American Bridge, a research and rapid response group with close ties to the Democratic Party, feasted on Schimel's loss by deriding the GOP favorite as the "biggest loser in Wisconsin history."
"Wisconsinites have spoken, and together their votes decided that Wisconsin needs leaders who will protect our freedoms while rejecting the politics of fear and division."
Schimel, said the group's spokesperson Monica Venzke, "clearly can’t take a hint, but hopefully this time it sticks—Wisconsin wants nothing to do with him. Not even his out-of-state billionaire supporter could buy him this one. Imagine spending over $18 million and still losing."
According to Venzke, the defeat of Schimel despite the tens of millions spent by corporate forces "is just a preview of how voters are rejecting Trump's agenda of folding to billionaires. Republicans around the country have a choice: stand up to Trump, or lose."
Lucy Ripp, communications director for Better Wisconsin Together, which represents progressives' concerns in the state, also credited the work of the state's grassroots, which she suggested was a model for people nationwide.
"Wisconsinites have spoken, and together their votes decided that Wisconsin needs leaders who will protect our freedoms while rejecting the politics of fear and division," said Ripp. "Wisconsin voters chose common sense, progress, and freedom over a radical, right-wing partisan agenda that thrives on dividing our communities and leaving working families behind in service of billionaires and special interests."
"By maintaining a strong progressive majority, the Wisconsin Supreme Court will continue as a first line of defense in protecting Wisconsinites' constitutional rights and freedoms," added Ripp, "and a vital check on the Trump and Musk agenda amid the barrage of threats to our rights and livelihoods coming down from the White House."
As of this writing, neither Trump nor Musk had acknowledged Crawford's victory over Schimel on their main social media channels—though each celebrated the approval of a controversial and "regressive" voter I.D. law in the state. To some critics, their twin silence on the Supreme Court race felt like quite a loud statement.
A victory by Josh Weil in Florida and/or Judge Crawford in Wisconsin could put wind in the sails of the Trump resistance.
If you live in Wisconsin or in the 6th congressional district of Florida, you’ll have a chance to do something today the rest of us only dream about doing—tell President Donald Trump and Elon Musk to go to hell.
In Florida’s 6th, House Republicans had expected an easy win to replace Rep. Michael Waltz, who became Trump’s national security adviser (but may not be much longer, given his role in Signalgate). Trump won the district by 30 percentage points last November.
But Democratic candidate Josh Weil has a real chance of winning there. If he does, the Republicans’ margin in the House shrinks to just two.
If there was ever a symbol of why we need to get big money out of politics, reform campaign financing, stop conflicts of interest, and tax great wealth, Musk is it.

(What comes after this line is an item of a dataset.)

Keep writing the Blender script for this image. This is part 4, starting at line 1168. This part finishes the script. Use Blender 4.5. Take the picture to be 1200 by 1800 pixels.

In Wisconsin, the race is for the Wisconsin Supreme Court. Democrat Judge Susan Crawford is clearly more qualified and more, well, judge-like than her opponent Brad Shimel, but their temperaments and characters are not the largest issues.

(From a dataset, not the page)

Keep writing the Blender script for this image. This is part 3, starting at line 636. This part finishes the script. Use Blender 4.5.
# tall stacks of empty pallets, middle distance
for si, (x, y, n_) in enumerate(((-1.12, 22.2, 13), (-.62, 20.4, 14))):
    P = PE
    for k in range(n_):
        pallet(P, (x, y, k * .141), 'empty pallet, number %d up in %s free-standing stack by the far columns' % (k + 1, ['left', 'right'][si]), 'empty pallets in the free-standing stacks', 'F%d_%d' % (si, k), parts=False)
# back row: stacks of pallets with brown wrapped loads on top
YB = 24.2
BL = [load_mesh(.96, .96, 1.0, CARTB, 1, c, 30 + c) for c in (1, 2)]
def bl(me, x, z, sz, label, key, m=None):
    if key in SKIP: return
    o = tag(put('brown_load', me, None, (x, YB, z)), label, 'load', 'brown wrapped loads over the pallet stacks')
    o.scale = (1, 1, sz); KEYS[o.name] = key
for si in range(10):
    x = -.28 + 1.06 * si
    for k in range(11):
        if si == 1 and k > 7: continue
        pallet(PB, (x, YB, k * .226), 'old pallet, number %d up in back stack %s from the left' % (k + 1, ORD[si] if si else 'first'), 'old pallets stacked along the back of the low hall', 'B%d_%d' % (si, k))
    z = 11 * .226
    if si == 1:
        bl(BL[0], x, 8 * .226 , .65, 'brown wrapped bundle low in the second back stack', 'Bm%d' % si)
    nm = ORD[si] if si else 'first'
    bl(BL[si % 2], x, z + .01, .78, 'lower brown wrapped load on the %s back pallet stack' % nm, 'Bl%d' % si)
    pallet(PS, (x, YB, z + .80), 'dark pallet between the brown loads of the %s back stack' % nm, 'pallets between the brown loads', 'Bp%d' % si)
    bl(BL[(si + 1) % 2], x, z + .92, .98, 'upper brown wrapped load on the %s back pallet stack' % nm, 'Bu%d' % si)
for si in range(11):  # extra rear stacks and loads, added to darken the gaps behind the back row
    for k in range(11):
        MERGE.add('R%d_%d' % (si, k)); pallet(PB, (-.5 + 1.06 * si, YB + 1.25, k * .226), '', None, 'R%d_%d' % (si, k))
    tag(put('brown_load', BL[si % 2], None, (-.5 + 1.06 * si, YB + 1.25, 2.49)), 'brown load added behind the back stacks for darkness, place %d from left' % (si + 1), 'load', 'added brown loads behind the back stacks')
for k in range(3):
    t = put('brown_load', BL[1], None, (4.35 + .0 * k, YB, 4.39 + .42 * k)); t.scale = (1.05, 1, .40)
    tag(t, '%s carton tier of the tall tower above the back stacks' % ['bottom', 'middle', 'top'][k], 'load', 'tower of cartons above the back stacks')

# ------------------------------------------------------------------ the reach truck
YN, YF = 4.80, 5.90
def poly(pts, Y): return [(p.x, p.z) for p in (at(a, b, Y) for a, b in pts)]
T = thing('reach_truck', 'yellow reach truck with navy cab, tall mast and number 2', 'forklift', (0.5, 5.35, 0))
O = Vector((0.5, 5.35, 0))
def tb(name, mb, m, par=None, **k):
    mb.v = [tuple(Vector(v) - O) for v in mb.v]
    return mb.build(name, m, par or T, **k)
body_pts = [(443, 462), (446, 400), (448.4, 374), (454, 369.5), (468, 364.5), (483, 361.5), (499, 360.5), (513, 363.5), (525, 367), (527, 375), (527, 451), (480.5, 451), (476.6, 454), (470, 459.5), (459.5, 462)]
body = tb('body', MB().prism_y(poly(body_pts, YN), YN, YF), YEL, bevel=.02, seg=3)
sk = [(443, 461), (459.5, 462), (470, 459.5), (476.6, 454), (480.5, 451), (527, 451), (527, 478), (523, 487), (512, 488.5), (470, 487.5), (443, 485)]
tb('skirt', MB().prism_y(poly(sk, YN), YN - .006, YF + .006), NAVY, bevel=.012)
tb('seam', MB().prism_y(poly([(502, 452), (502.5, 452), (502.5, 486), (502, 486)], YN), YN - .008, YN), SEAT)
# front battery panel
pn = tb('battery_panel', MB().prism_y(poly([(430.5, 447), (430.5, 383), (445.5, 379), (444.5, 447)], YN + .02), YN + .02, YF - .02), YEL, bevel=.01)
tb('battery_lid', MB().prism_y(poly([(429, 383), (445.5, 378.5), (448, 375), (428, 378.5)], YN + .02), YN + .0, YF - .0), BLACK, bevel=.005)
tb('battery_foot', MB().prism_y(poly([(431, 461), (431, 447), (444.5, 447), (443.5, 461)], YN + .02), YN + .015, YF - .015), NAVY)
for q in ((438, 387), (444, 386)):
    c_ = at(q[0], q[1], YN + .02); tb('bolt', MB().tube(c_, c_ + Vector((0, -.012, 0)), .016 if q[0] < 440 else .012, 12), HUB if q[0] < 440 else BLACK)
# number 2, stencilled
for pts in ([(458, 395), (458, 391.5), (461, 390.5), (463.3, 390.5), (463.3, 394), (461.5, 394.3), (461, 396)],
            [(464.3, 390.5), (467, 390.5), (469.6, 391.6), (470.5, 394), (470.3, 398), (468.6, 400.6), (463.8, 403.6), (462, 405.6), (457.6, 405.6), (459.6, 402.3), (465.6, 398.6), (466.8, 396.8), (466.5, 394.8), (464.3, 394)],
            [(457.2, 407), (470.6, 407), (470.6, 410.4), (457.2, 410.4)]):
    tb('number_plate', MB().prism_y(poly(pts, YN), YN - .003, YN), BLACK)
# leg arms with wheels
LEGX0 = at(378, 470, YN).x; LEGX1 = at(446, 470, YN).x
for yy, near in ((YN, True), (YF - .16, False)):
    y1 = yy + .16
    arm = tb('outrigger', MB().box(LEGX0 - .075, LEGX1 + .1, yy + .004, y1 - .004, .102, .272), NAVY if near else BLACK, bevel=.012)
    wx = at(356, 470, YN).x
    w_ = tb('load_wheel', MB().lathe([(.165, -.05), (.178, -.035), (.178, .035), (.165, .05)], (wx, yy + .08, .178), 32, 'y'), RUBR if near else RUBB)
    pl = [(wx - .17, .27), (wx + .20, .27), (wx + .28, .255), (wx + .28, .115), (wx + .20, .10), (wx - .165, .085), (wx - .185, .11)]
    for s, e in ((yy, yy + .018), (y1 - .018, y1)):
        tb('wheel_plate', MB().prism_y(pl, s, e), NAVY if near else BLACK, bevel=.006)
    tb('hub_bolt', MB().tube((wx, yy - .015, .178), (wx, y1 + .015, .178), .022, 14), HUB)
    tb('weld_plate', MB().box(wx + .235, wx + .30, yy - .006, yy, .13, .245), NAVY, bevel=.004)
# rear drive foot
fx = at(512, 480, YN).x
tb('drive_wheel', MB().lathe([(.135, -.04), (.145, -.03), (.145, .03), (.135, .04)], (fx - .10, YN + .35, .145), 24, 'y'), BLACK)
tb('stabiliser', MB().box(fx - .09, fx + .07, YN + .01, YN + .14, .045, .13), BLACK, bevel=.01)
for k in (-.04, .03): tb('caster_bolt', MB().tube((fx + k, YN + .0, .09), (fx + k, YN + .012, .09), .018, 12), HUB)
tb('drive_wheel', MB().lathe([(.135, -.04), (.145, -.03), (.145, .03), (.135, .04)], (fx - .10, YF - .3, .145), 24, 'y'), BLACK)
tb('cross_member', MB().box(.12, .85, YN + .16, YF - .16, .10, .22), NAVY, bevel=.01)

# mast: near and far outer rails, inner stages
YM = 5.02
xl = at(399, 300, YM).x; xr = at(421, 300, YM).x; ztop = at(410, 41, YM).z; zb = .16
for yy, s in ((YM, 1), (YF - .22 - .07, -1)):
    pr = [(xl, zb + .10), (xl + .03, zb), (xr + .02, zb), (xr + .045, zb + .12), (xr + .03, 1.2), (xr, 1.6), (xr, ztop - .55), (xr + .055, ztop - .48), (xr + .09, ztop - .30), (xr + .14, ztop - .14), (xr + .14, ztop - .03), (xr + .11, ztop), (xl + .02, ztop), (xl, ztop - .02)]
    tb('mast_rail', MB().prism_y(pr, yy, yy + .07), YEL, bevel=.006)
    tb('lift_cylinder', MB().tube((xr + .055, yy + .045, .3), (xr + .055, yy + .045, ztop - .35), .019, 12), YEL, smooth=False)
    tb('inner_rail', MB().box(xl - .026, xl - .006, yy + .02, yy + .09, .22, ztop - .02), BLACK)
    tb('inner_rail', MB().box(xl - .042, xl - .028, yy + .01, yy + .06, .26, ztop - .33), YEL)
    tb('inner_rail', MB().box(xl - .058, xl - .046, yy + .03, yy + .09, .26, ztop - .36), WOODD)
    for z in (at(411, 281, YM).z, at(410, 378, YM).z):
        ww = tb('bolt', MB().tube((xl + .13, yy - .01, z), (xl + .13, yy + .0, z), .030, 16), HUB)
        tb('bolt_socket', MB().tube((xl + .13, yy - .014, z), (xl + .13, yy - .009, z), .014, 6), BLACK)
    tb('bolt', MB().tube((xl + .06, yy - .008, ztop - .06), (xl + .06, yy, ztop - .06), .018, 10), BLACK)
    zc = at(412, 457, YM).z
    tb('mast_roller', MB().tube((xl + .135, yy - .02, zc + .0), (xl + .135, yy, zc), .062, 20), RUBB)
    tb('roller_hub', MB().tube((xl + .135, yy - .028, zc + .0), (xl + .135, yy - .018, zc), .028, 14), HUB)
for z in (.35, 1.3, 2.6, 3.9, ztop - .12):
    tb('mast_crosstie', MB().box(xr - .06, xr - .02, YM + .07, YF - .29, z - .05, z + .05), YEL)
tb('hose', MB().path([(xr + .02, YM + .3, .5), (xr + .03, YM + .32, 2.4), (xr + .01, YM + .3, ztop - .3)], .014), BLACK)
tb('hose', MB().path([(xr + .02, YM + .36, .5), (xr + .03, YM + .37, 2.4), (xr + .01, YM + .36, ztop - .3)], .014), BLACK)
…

The winner in Wisconsin could well determine voting districts and, hence, the likelihood that the state provides more Democratic or Republican representatives in the 2026 midterms and swings Republican or Democrat in the 2028 presidential race.
Musk is a big factor. He’s already sunk a small fortune into backing the Republican candidate for Wisconsin Supreme Court—along with the same kind of million-dollar giveaway stunt he used in the presidential race.

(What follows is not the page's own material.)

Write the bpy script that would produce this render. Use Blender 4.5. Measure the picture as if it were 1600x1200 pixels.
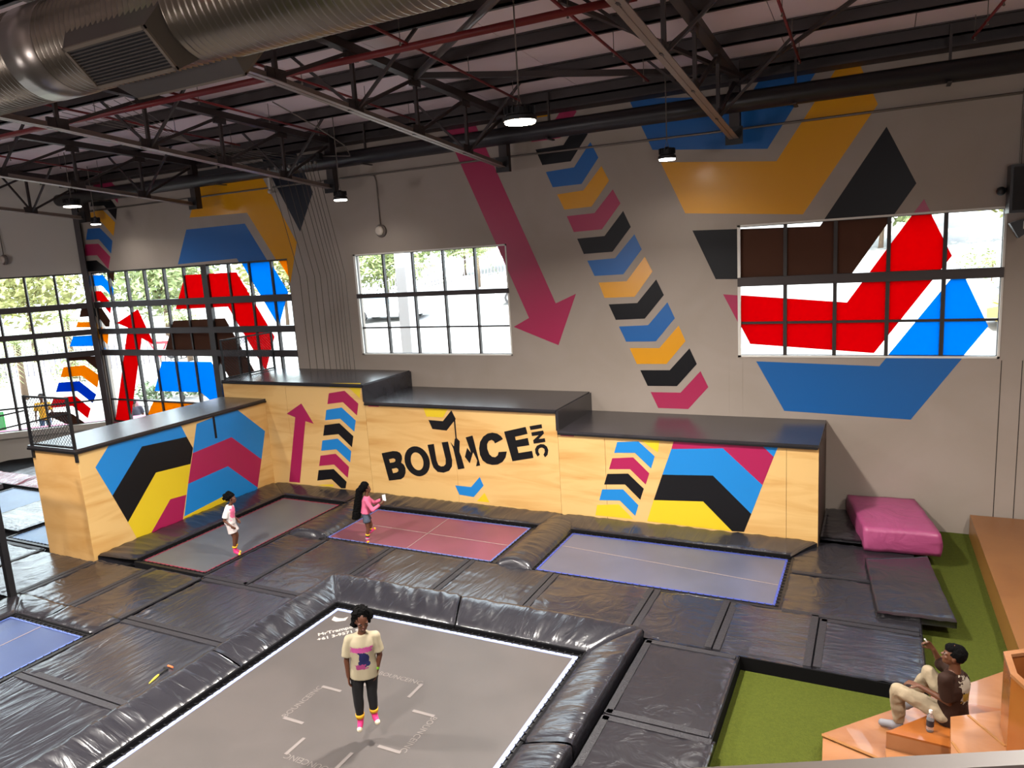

Last night, Musk gave out two $1 million checks. One of the two recipients? The head of the Wisconsin College Republicans.
A new video released by Musk’s America PAC is further evidence that Musk’s massive cash giveaways are illegal vote buying. In the clip, a Wisconsin woman named Ekaterina Deistler, who won a $1 million prize, explicitly links her financial windfall to following Musk’s instructions—including voting.
The richest man in the world has no compunctions about throwing his wealth behind the worst possible candidates in America—as when he plunked down over a quarter trillion dollars to get Trump elected.
He has also used—or threatened to use—his wealth to back anyone who runs in a primary election against any Republican member of Congress who doesn’t totally support Trump. It’s an extortion racket that is not only helping to keep congressional Republicans silent and pliable, but has no legitimate place in our democracy.
If there was ever a symbol of why we need to get big money out of politics, reform campaign financing, stop conflicts of interest, and tax great wealth, Musk is it.
Not incidentally (speaking of conflicts of interest) Musk’s auto company, Tesla, has a case against Wisconsin pending in the state’s courts.
Polls opened in Wisconsin at 7:00 am CT and will close at 8:00 pm CT. If the margin of victory is large, the race could be called early. If close, it could come down to absentee ballots in Milwaukee, which are likely heavily Democratic and might not be fully counted until midnight or later.
The early vote appears more favorable to Judge Crawford than it was to Harris in 2024—which is good news for Crawford, although the GOP early vote has shot up relative to previous Wisconsin Supreme Court races.
One final and more general thought about these two elections today.
They’re extraordinary expensive and prominent. That’s because they’re both viewed as potential harbingers of what’s in store for Republicans or Democrats in future elections, both special elections and the 2026 midterms.
No one knows which direction the political winds are blowing and how hard, because America has never been in the place it’s in right now—with a tyrannical president aided by the richest person in the world.
Democrats have had reason to crow recently about flipping Republican-held state legislative seats in recent special elections in Iowa and Pennsylvania. On Saturday, voters in Louisiana rejected four proposed constitutional amendments backed by Republican Gov. Jeff Landry that would have overhauled parts of the state’s tax codes and toughened penalties for juvenile offenders.
A victory by Josh Weil in Florida and/or Judge Crawford in Wisconsin could put wind in the sails of the Trump resistance. Let’s all hope that Floridians in the 6th district and the good people of Wisconsin do what the nation needs them to do.